Other than Reynolds' two at-bats, the home team didn't stand a chance against Toronto's talented lefty Ricky Romero, who is becoming the latest in a long line of American League East pitchers to dominate the Orioles.

Romero, who surrendered just two runs on four hits and struck out five over eight innings, is now 6-3 with a 3.10 ERA in 12 career starts against the Orioles.

Over his last three starts against them, Romero is 3-0 with a 1.11 ERA (three earned runs over 24 1/3 innings), and each of those starts has lasted at least eight innings. In four outings against the Orioles this season, Romero is 3-1 with a 2.25 ERA, and he's allowed just 22 hits and 10 walks while striking out 31 over 32 innings.

Going back a little further than that, Romero is 6-1 with a 2.08 ERA in his last eight starts against the Blue Jays' American League East foe.

"He's a good pitcher, period, but it's one of those things you know exactly what he's going to try to do and he's able to do it," said Showalter. "It's hard with the cutter.
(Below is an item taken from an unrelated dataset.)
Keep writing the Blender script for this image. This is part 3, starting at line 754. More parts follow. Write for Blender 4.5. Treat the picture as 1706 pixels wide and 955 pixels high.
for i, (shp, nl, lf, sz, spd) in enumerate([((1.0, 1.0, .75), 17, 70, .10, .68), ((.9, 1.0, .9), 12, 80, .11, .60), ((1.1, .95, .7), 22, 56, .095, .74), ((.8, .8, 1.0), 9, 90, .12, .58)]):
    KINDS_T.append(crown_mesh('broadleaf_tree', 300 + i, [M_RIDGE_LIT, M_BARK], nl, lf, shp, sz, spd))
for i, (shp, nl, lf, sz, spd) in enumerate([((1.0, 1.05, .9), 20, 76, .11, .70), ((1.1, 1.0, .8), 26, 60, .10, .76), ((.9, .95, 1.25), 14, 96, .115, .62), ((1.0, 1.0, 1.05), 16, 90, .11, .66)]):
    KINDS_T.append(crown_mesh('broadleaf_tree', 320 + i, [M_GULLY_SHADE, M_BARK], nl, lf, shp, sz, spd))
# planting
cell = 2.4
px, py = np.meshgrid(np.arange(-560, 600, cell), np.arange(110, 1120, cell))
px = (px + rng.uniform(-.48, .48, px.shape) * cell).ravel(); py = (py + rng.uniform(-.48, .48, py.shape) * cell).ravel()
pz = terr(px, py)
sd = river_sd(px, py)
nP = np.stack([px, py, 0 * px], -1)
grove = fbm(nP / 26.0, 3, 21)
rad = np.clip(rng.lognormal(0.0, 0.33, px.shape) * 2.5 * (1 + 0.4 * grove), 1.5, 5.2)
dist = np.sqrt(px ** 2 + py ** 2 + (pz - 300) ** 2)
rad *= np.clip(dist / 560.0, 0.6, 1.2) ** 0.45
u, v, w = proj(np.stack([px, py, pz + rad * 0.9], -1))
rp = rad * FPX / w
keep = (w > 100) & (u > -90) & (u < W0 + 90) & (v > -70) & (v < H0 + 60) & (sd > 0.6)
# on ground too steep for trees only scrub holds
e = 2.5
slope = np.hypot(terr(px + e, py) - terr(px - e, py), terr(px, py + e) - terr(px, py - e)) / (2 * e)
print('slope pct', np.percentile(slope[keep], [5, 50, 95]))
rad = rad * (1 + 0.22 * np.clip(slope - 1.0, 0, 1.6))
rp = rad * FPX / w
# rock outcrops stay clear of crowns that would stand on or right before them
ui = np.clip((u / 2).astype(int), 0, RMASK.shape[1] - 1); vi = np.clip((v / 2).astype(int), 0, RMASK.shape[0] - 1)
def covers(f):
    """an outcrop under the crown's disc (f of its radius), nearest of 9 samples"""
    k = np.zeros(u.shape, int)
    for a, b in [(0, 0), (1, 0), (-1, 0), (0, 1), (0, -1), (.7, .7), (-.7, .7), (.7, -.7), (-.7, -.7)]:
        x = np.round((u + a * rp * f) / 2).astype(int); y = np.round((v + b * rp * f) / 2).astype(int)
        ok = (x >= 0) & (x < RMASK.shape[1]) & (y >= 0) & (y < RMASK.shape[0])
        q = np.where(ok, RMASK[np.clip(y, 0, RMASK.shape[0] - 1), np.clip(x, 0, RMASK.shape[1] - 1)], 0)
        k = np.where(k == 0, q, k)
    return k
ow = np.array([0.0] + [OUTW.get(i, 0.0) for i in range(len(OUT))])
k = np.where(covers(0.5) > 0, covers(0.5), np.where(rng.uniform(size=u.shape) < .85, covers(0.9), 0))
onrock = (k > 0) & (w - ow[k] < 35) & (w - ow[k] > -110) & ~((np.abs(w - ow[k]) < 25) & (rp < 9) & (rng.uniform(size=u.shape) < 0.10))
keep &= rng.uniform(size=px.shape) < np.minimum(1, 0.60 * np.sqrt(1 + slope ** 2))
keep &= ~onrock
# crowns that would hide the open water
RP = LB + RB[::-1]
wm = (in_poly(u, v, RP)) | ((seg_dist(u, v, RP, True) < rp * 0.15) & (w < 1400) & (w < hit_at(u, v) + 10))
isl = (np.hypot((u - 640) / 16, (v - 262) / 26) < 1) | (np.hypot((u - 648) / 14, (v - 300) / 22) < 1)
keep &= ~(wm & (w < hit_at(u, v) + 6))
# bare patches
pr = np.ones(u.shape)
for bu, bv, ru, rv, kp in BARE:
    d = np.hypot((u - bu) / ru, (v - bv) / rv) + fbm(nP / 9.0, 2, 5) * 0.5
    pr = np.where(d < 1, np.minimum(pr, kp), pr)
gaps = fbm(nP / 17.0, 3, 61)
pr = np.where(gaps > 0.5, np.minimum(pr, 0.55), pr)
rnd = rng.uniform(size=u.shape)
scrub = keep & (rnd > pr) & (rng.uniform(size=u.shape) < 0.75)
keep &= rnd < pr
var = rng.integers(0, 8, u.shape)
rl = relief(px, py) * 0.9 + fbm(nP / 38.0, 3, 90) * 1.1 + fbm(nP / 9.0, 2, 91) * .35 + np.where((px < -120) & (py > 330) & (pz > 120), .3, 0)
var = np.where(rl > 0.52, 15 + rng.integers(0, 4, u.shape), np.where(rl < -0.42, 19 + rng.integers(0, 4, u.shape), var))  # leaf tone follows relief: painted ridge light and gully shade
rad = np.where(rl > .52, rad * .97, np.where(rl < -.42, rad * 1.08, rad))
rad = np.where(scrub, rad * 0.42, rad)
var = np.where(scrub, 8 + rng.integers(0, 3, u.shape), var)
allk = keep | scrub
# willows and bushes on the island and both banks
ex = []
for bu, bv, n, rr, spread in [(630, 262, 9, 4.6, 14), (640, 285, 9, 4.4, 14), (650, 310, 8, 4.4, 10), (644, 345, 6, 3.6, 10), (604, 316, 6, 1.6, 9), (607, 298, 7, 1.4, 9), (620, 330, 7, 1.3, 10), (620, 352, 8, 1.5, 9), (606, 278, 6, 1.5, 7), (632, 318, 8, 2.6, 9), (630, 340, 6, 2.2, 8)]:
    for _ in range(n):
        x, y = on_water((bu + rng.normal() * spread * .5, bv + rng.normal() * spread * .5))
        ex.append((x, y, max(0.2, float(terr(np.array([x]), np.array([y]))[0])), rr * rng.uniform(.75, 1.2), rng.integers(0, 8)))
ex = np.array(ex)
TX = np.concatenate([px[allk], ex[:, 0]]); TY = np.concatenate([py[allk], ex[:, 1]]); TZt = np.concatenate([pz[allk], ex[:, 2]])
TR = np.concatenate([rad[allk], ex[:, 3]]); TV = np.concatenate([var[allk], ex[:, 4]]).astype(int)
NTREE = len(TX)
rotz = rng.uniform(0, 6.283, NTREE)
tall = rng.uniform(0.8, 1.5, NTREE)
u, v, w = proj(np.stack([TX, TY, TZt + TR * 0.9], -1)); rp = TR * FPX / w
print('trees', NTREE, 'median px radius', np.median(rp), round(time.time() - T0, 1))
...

He just pounds the inner half and it just opens up so many things for him. We talked a lot about the approach. He's pretty adjustable, too. He won't just stay one way. If he sees you make an adjustment, he'll go a different way. He's a good one, and a really good athlete. He's a challenge for everybody, but it seems like especially us."

The Orioles have lost all four series against the Blue Jays this season and are 7-23 against them over the past two seasons. They haven't won any series since taking two of three from the Cincinnati Reds June 24-26.

"It's frustrating because it's something that, we'd like to win all three," said Showalter. "Where we are, we need to make up some ground just from a W and L standpoint."

The Orioles will start a four-game series against the Chicago White Sox tomorrow night.